The European Union (EU) and the Islamic Republic of Mauritania have concluded a deal that will allow EU fishermen to fish in Mauritanian waters for four years.

The agreement on a fourth implementing protocol to the EU’s sustainable fisheries partnership agreement (SFPA) with Mauritania was reached following negotiations in Noakchott last week.

Under the protocol, the EU fleet will be allowed to fish in Mauritanian waters for shrimp, demersal fish, tuna and small pelagic fish, up to a total of 281,500 metric tons a year, under improved operational conditions.

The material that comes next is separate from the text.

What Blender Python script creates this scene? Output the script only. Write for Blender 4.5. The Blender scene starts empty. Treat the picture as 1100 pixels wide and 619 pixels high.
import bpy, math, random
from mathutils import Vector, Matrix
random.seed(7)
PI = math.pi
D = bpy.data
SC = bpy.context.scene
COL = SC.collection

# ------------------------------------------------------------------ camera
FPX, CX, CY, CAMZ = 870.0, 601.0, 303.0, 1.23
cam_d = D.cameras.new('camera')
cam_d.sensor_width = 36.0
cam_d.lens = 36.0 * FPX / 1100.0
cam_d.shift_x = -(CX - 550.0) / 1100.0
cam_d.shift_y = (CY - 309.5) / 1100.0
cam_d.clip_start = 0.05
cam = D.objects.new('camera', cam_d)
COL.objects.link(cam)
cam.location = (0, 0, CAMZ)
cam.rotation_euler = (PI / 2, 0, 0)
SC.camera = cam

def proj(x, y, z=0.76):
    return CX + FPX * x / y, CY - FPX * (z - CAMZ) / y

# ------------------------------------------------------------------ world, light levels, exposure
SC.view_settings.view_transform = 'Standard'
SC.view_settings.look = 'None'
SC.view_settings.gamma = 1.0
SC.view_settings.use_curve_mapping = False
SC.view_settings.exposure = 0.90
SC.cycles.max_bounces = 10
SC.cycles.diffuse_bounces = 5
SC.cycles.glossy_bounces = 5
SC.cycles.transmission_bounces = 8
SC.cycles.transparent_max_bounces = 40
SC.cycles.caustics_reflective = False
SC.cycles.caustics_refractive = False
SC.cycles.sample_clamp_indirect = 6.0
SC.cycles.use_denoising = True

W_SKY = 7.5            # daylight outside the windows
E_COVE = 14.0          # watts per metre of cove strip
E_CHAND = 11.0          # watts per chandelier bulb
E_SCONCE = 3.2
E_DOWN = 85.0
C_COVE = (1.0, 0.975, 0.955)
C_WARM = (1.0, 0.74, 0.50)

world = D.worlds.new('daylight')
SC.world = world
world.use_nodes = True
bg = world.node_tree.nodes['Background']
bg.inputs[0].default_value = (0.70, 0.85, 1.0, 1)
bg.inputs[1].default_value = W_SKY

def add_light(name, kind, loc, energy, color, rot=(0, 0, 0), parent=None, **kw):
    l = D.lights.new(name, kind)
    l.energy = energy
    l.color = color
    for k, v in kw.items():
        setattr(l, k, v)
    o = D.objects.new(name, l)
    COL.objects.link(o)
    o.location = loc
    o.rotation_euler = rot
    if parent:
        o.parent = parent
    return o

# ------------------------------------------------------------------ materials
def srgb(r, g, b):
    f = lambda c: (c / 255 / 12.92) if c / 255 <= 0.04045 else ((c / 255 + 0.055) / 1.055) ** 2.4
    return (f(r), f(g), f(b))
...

In addition to catches paid for by the European fleet, the EU will dedicate about €59 million per year to the partnership, of which around €4m will be used to support local fishing communities in Mauritania.

“Signing the EU’s largest fisheries partnership agreement with Mauritania brings twofold benefits: To our fishermen, it means certainty and good fishing opportunities at value for money for the next four years. For the region as a whole, it contributes to stability and the sustainable management of fisheries resources,” said EU commissioner for environment, maritime affairs and fisheries, Karmenu Vella.

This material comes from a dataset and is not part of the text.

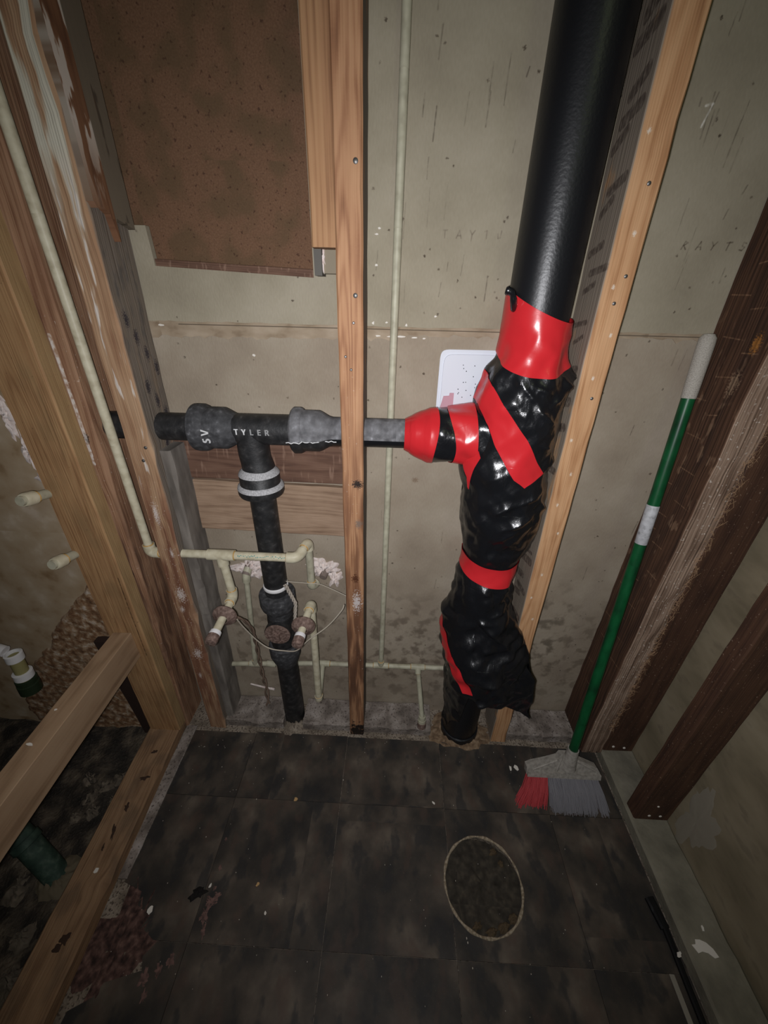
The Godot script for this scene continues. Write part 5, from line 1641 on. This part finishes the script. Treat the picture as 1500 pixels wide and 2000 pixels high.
func floor_things() -> void:
	# black seal strip and its pale companion along the right sill
	var t := thing("rubber_strip", "black rubber strip lying along the right sill", "strip", Vector3(0.668, 0, 0.48))
	var st := begin()
	timber(st, Vector3(0.676, 0.007, 0.40), Vector3(0.662, 0.007, 0.9), Vector3.UP, 0.012, 0.012, 20, 0.0015, 0.003, 3)
	obj("strip", st, M.blackrubber, t)
	st = begin()
	timber(st, Vector3(0.668, 0.007, 0.372), Vector3(0.677, 0.006, 0.425), Vector3.UP, 0.021, 0.014, 8, 0.004, 0.004, 4)
	obj("clump", st, M.blackrubber, t, "thicker ragged black end")
	t = thing("trim_strip", "narrow pale strip of trim beside the black rubber strip at the bottom edge", "strip", Vector3(0.65, 0, 0.6))
	st = begin()
	timber(st, Vector3(0.6495, 0.003, 0.496), Vector3(0.640, 0.003, 0.9), Vector3.UP, 0.011, 0.004, 10, 0.0005, 0.001, 5)
	obj("strip", st, mat(rgb(140, 134, 122), 0.8), t)
	# larger chips, one by one: x, y, z, half sizes, label
	var chips := [
		[0.4, 0.0, 0.083, 0.004, 0.009, "left and narrower of two white paint chips left of the broom head"],
		[0.417, 0.0, 0.08, 0.008, 0.01, "right and larger of two white paint chips left of the broom head"],
		[0.728, 0.0405, 0.462, 0.024, 0.013, "largest white paint flake, curved, on the right sill"],
		[0.678, 0.016, 0.468, 0.004, 0.008, "small white chip on the black rubber strip beside the curved flake"],
		[0.745, 0.0405, 0.43, 0.003, 0.006, "tiny white chip on the right sill above the curved flake"],
		[-0.70, 0.0415, 0.395, 0.006, 0.006, "white chip on the left floor plate below the row of gouges"],
		[-0.545, 0.003, 0.447, 0.011, 0.008, "white plaster crumb on the adhesive bed beside the left plate"],
		[-0.255, 0.0, 0.2, 0.006, 0.006, "yellowish crumb on the joint of the second tile row"],
		[-0.305, 0.0, 0.39, 0.004, 0.005, "yellowish crumb on the middle left tile"],
		[-0.27, 0.0, 0.44, 0.003, 0.004, "white crumb on the middle left tile near its lower joint"],
		[0.149, 0.0, 0.19, 0.003, 0.005, "white crumb near the tile corner above the round hole"],
		[-0.722, 0.4815, 0.34, 0.003, 0.009, "long white chip on top of the partition rail, nearer the left edge"],
		[-0.728, 0.4815, 0.265, 0.002, 0.004, "tiny white chip on top of the partition rail, farther along"],
		[-0.422, 0.0, 0.398, 0.003, 0.006, "white crumb beside the pink adhesive streak"]]
	var i := 0
	for c in chips:
		var o := thing("paint_chip", c[5], "paint chip", Vector3(c[0], c[1], c[2]))
		st = begin()
		if i == 2:
			var poly := PackedVector2Array([Vector2(-0.026, 0.002), Vector2(-0.017, 0.004), Vector2(-0.014, 0.012), Vector2(-0.004, 0.013), Vector2(0.008, 0.01), Vector2(0.018, 0.002), Vector2(0.024, -0.010), Vector2(0.014, -0.013), Vector2(0.004, -0.007), Vector2(-0.008, -0.006), Vector2(-0.018, -0.01)])
			prism(st, poly, on_floor(c[0], c[1], c[2], -0.1), 0.0, 0.0012)
		else:
			chip(st, on_floor(c[0], c[1], c[2], i * 0.7), c[3], c[4], 0.0015, 300 + i)
		obj("flake", st, M.flake if not (i in [7, 8]) else mat(rgb(186, 150, 104), 0.9), o)
		i += 1
	t = thing("dirt_clump", "black leaf-like clump on the tiles by the pink adhesive streak", "debris", Vector3(-0.445, 0, 0.41))
	st = begin()
	splat(st, on_floor(-0.447, 0.0, 0.412, 0.5), 0.02, 0.012, 0.006, 8, 0.6, 6, 24, 0.8)
	obj("clump", st, M.dark, t)
	t = thing("debris_stick", "pale straw lying between broom bristles and right sill", "debris", Vector3(0.645, 0, 0.13))
	st = begin()
	tube(st, [Vector3(0.638, 0.02, 0.125), Vector3(0.65, 0.003, 0.152)], 0.0016, 6)
	obj("stick", st, M.straw, t)
	# uncountable fine grit swept over the tiles
	var mm := MultiMesh.new()
	mm.transform_format = MultiMesh.TRANSFORM_3D
	var cst := begin()
	chip(cst, on_floor(0, 0, 0), 1.0, 1.0, 0.6, 4)
	cst.generate_normals()
	var cm := cst.commit()
	cm.surface_set_material(0, mat(rgb(176, 168, 156), 0.9))
	mm.mesh = cm
	var rng := RandomNumberGenerator.new()
	rng.seed = 99
	mm.instance_count = 150
	for k in 150:
		var x := rng.randf_range(-0.62, 0.64)
		var z := rng.randf_range(0.02, 0.6)
		if k % 3 == 0:
			z = rng.randf_range(0.015, 0.08)
		if k % 5 == 0:
			x = rng.randf_range(-0.62, -0.35)
		var s := 0.0005 + 0.0011 * rng.randf() * rng.randf()
		mm.set_instance_transform(k, Transform3D(Basis(Vector3.UP, rng.randf() * TAU).scaled(Vector3(s, s, s * rng.randf_range(0.8, 2.0))), Vector3(x, 0.0003, z)))
	var mi := MultiMeshInstance3D.new()
	mi.name = "grit"
	mi.multimesh = mm
	add_child(mi)
	tag(mi, "fine pale grit scattered over the dark tiles", "grit", "", "stuff")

This new protocol confirms several decades of cooperation in the field of fisheries, a key sector for the development of Mauritania and one of the pillars of the European strategy for blue growth, the European Commission said.

‘Bittersweet’ deal for the Spanish fleet

The new deal agreed was “bittersweet” for the Spanish fishing sector, said the Spanish Fisheries Confederation (CEPESCA).

Although the shellfish fleet has recovered one of the two fishing areas that had been closed in the previous protocol, the cephalopod fleet has been excluded in the new deal, even when the Spanish shipowners had presented “a very reasonable” proposal, the fishing body said.

The new protocol incorporates some technical improvements in various fishing modes, but CEPESCA said the deal does not consider a number of “duly argued” petitions that had been made by the Spanish chiefs, particularly in the categories of shellfish capture and that of trawlers and longliners targeting demersal species.